New working paper “Exposure to a job loss, care obligations and participation in training”

10/09/2025

This next working paper examines the intersection of technological change, gender, and care responsibilities in shaping access to job-related training across advanced economies. Prior to the rise of generative AI, automation primarily affected routine-intensive occupations, driving employment polarisation and disproportionately exposing certain groups, particularly women, to displacement risks. While training can mitigate these risks by facilitating reskilling, access is highly unequal: employer-sponsored programmes often favour workers whose skills complement technology, and mothers face additional constraints due to time poverty from unpaid care. Using the 2022 EU Labour Force Survey Job Skills module covering 26 European countries, we investigate how exposure to automation influences training participation, with a focus on gender and motherhood. We further explore whether access to formal childcare alleviates barriers to training and reduces participation gaps.

Key findings:

  • Workers who need training most are the least likely to receive it
  • Gender compounds this disadvantage
  • Motherhood adds another dimension
  • Thus, the combination of job automatability, gender and parenthood produces a pattern of cumulative disadvantage, the workers most urgently in need of upskilling to navigate technological disruption, mothers in automatable jobs, are those least likely to access it

Policy pointers:

  • Government financed targeted training programmes should be designed for workers in automatable jobs, with a special focus on women and parents
  • Extension of childcare support beyond standard hours may be needed to cover the ‘second shift’ of evening and weekend training
  • Public funding is essential, because employers alone will not provide training to those they perceive as ‘at risk’

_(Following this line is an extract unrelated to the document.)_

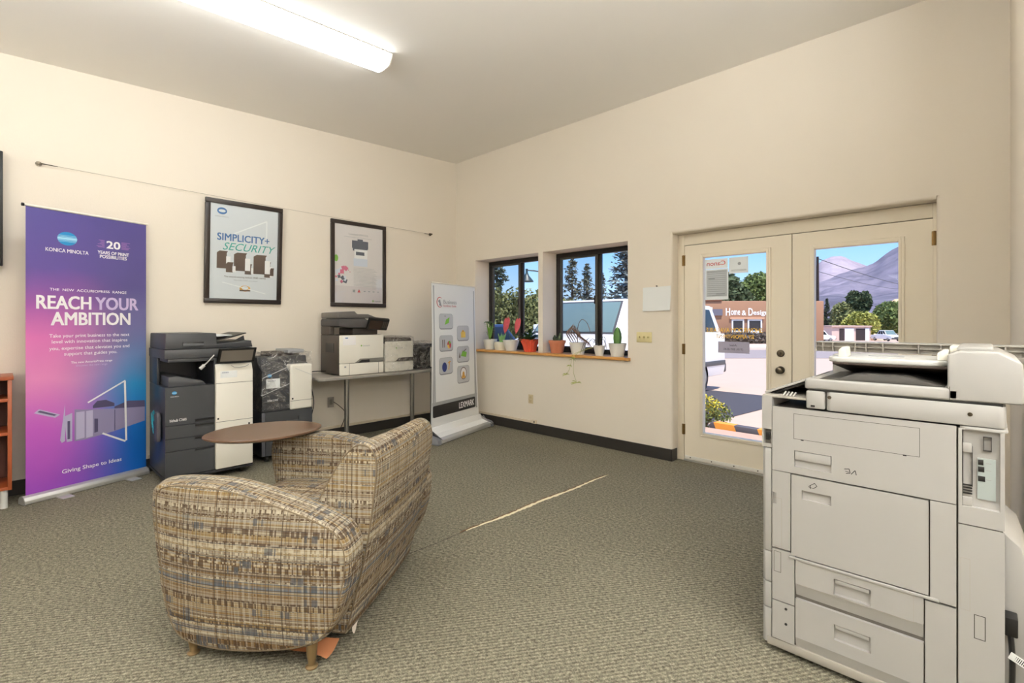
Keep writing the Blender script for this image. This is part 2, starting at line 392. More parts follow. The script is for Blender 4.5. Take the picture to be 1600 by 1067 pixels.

The rise of generative AI may intensify the pace of skill obsolescence, widening training needs across the workforce. Without targeted intervention, we risk leaving behind those who most need help to adapt.

Our study suggests that Europe faces a clear policy challenge: to ensure that those most exposed to automation, particularly mothers in routine intensive jobs, can access the training they need. Failure to address these compounded disadvantages will deepen social inequality, reduce labour force participation, and prevent Europe from fully benefiting from technological progress.